In the listing below, find the line with "b.done('national_flag_on_stand')", then repeat exactly every line from the top through that one.

* Start GIVEN MATERIAL *

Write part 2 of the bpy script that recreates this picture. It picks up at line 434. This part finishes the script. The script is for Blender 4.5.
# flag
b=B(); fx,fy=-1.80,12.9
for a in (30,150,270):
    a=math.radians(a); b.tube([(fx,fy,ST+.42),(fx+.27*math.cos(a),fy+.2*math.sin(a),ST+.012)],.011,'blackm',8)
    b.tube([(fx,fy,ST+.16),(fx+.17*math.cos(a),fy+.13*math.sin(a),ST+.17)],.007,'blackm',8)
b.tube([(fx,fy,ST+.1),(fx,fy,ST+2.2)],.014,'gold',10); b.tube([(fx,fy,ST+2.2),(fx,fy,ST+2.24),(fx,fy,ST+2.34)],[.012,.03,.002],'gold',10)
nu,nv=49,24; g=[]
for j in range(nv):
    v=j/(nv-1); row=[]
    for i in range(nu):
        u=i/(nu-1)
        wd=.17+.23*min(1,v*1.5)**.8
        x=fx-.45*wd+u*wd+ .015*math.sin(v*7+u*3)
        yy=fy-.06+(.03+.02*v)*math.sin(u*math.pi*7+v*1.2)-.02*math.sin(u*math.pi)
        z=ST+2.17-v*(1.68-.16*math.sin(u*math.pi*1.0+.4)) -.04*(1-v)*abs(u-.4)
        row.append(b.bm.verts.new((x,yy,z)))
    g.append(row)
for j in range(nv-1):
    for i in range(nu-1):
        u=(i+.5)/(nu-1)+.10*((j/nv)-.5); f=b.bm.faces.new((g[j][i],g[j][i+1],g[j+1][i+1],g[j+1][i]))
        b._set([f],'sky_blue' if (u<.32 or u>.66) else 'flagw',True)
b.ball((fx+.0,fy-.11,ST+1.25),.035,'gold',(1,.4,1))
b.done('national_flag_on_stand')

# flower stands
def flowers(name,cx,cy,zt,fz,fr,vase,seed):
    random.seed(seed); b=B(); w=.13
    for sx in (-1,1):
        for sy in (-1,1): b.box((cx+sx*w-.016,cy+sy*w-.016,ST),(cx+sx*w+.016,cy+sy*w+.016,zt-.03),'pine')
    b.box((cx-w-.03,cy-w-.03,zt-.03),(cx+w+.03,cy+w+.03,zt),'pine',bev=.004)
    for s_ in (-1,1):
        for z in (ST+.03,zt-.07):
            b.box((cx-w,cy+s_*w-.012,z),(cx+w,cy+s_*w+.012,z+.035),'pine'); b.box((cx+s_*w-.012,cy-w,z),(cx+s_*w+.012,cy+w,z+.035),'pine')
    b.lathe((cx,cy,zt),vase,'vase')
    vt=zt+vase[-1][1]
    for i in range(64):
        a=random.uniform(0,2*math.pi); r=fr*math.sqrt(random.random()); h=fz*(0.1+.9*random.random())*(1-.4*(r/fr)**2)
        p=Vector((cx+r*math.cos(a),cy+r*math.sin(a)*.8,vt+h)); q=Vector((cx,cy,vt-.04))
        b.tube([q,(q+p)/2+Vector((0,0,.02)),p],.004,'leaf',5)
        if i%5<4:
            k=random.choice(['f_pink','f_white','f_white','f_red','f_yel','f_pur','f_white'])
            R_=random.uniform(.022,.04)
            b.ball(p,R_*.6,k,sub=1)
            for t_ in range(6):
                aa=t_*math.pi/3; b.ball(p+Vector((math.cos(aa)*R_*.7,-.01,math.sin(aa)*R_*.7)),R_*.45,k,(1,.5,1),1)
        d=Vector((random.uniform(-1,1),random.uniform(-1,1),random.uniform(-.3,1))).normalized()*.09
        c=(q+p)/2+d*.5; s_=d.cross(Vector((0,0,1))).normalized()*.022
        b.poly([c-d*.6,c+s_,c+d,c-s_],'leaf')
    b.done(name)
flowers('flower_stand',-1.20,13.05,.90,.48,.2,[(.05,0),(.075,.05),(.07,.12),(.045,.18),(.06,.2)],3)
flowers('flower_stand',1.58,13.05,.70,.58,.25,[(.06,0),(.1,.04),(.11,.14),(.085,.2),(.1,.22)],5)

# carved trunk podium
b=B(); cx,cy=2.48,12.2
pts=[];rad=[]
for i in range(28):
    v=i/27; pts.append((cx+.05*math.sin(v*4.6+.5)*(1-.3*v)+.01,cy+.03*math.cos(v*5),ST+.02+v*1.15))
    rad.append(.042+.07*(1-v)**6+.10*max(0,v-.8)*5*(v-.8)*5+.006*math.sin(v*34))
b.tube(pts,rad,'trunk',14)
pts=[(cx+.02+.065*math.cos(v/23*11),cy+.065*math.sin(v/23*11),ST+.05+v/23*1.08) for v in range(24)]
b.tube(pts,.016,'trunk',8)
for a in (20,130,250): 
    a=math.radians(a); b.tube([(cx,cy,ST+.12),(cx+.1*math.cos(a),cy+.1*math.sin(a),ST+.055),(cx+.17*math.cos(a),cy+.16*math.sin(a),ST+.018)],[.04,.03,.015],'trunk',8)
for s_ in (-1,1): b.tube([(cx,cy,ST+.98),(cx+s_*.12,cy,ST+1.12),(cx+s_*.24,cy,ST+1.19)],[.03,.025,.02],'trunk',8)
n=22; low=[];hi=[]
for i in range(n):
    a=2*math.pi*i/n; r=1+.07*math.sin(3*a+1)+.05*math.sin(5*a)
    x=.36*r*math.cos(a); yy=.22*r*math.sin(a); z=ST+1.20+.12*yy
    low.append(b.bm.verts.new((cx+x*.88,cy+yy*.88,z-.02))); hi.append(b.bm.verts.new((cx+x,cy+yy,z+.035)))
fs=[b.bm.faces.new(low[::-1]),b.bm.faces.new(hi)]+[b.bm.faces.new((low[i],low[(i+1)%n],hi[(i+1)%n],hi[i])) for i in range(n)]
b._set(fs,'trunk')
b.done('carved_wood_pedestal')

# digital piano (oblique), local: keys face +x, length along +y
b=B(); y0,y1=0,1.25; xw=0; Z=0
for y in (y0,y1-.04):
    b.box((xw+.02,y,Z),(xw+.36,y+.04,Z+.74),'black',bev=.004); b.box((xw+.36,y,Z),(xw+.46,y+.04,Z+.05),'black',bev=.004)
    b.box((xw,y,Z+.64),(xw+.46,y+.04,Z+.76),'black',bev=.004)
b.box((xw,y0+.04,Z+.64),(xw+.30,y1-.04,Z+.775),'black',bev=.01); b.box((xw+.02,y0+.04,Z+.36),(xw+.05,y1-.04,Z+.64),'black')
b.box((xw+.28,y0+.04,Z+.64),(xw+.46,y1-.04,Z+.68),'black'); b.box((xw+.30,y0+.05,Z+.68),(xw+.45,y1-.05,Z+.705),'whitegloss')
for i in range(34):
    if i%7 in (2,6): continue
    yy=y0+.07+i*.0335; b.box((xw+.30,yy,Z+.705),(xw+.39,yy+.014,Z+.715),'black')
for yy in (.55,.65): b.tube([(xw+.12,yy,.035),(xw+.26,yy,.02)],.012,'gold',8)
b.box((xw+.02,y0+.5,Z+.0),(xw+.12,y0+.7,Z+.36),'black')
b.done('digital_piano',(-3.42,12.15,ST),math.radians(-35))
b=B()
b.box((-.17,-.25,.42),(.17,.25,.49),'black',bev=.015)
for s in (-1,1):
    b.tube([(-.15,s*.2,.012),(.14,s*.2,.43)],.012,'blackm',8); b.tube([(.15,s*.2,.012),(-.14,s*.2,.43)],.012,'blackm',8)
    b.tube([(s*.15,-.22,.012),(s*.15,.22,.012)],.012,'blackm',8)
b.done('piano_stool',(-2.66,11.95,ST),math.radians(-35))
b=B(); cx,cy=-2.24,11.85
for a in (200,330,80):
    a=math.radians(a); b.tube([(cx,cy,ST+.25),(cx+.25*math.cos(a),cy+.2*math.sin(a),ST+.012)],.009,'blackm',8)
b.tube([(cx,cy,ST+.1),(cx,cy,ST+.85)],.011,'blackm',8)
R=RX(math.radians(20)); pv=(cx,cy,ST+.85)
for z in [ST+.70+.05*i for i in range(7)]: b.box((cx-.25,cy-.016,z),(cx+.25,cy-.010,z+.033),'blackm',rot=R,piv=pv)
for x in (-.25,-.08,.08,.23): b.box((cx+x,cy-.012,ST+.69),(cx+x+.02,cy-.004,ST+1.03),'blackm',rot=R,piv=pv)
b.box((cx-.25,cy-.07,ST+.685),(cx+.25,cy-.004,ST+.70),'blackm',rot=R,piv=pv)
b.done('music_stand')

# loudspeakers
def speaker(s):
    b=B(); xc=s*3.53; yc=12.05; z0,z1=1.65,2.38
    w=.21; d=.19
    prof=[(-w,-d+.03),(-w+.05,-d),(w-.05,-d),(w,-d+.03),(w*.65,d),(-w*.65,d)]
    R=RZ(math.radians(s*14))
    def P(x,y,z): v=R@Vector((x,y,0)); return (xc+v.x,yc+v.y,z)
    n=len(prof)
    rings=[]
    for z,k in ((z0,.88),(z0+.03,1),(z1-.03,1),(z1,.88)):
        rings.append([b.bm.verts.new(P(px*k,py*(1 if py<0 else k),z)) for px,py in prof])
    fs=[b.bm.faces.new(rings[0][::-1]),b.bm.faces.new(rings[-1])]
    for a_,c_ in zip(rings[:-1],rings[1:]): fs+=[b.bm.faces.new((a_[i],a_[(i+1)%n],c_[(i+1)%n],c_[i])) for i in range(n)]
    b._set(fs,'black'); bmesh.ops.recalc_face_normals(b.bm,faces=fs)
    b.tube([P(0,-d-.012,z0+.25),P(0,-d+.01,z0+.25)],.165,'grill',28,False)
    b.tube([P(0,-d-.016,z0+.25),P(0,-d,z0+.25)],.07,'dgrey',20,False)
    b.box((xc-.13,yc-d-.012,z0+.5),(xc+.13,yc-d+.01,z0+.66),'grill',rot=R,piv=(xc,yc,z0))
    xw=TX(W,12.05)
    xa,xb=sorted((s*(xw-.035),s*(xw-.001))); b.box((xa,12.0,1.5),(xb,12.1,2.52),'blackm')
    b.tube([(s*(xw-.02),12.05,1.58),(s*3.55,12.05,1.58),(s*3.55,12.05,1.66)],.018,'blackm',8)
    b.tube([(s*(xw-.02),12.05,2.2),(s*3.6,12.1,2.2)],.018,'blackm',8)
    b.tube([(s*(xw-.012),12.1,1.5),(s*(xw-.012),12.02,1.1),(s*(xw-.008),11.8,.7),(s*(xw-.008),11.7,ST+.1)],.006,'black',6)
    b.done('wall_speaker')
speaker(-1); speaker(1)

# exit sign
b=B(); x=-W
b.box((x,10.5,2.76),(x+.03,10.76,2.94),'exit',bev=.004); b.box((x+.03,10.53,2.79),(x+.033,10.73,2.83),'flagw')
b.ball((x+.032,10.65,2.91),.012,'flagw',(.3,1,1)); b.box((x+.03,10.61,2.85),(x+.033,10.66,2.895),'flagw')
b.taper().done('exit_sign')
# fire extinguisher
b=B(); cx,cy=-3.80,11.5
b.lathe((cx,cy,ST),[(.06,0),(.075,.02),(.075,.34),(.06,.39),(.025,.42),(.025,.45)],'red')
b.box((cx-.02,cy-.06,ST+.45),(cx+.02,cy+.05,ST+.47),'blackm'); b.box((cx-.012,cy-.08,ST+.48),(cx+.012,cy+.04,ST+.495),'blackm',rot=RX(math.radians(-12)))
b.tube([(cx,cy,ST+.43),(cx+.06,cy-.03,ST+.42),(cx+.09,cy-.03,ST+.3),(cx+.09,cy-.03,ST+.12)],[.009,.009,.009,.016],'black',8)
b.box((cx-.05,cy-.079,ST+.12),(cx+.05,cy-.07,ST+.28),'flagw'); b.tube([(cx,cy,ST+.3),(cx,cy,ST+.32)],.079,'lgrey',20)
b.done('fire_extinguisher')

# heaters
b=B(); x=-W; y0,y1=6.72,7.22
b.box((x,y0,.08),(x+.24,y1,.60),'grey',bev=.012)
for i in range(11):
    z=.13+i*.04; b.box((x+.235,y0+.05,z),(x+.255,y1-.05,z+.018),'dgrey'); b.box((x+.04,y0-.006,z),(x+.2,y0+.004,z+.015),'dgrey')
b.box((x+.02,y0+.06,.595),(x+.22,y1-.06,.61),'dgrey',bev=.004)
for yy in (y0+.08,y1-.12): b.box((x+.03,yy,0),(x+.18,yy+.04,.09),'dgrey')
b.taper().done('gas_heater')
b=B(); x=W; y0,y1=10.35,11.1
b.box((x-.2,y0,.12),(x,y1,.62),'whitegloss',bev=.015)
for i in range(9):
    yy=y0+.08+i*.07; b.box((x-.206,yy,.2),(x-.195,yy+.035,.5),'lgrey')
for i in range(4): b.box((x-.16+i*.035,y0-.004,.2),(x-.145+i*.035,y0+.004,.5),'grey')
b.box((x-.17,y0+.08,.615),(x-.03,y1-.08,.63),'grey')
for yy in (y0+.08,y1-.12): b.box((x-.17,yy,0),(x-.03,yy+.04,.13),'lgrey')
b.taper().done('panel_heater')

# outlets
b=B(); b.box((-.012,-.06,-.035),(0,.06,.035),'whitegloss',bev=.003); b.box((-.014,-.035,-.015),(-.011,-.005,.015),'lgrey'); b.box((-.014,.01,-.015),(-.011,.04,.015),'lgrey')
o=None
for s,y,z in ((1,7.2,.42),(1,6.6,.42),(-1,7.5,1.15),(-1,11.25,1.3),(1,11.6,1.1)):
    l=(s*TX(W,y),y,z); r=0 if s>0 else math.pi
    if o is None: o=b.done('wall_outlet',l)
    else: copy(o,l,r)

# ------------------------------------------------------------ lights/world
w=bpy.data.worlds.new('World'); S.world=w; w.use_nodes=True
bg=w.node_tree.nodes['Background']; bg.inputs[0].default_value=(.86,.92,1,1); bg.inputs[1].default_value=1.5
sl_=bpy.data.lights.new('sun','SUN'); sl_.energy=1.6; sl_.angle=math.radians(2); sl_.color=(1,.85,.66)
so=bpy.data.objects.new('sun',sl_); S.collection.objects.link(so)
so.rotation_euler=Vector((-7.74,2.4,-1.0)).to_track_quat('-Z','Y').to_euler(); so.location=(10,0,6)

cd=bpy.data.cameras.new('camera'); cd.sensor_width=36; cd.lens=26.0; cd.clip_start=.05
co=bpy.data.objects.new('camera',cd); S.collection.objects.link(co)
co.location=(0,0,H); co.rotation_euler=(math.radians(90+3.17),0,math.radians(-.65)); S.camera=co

* End GIVEN MATERIAL *

**SOLUTION TO THIS PROBLEM**
Write part 2 of the bpy script that recreates this picture. It picks up at line 434. This part finishes the script. The script is for Blender 4.5.
# flag
b=B(); fx,fy=-1.80,12.9
for a in (30,150,270):
    a=math.radians(a); b.tube([(fx,fy,ST+.42),(fx+.27*math.cos(a),fy+.2*math.sin(a),ST+.012)],.011,'blackm',8)
    b.tube([(fx,fy,ST+.16),(fx+.17*math.cos(a),fy+.13*math.sin(a),ST+.17)],.007,'blackm',8)
b.tube([(fx,fy,ST+.1),(fx,fy,ST+2.2)],.014,'gold',10); b.tube([(fx,fy,ST+2.2),(fx,fy,ST+2.24),(fx,fy,ST+2.34)],[.012,.03,.002],'gold',10)
nu,nv=49,24; g=[]
for j in range(nv):
    v=j/(nv-1); row=[]
    for i in range(nu):
        u=i/(nu-1)
        wd=.17+.23*min(1,v*1.5)**.8
        x=fx-.45*wd+u*wd+ .015*math.sin(v*7+u*3)
        yy=fy-.06+(.03+.02*v)*math.sin(u*math.pi*7+v*1.2)-.02*math.sin(u*math.pi)
        z=ST+2.17-v*(1.68-.16*math.sin(u*math.pi*1.0+.4)) -.04*(1-v)*abs(u-.4)
        row.append(b.bm.verts.new((x,yy,z)))
    g.append(row)
for j in range(nv-1):
    for i in range(nu-1):
        u=(i+.5)/(nu-1)+.10*((j/nv)-.5); f=b.bm.faces.new((g[j][i],g[j][i+1],g[j+1][i+1],g[j+1][i]))
        b._set([f],'sky_blue' if (u<.32 or u>.66) else 'flagw',True)
b.ball((fx+.0,fy-.11,ST+1.25),.035,'gold',(1,.4,1))
b.done('national_flag_on_stand')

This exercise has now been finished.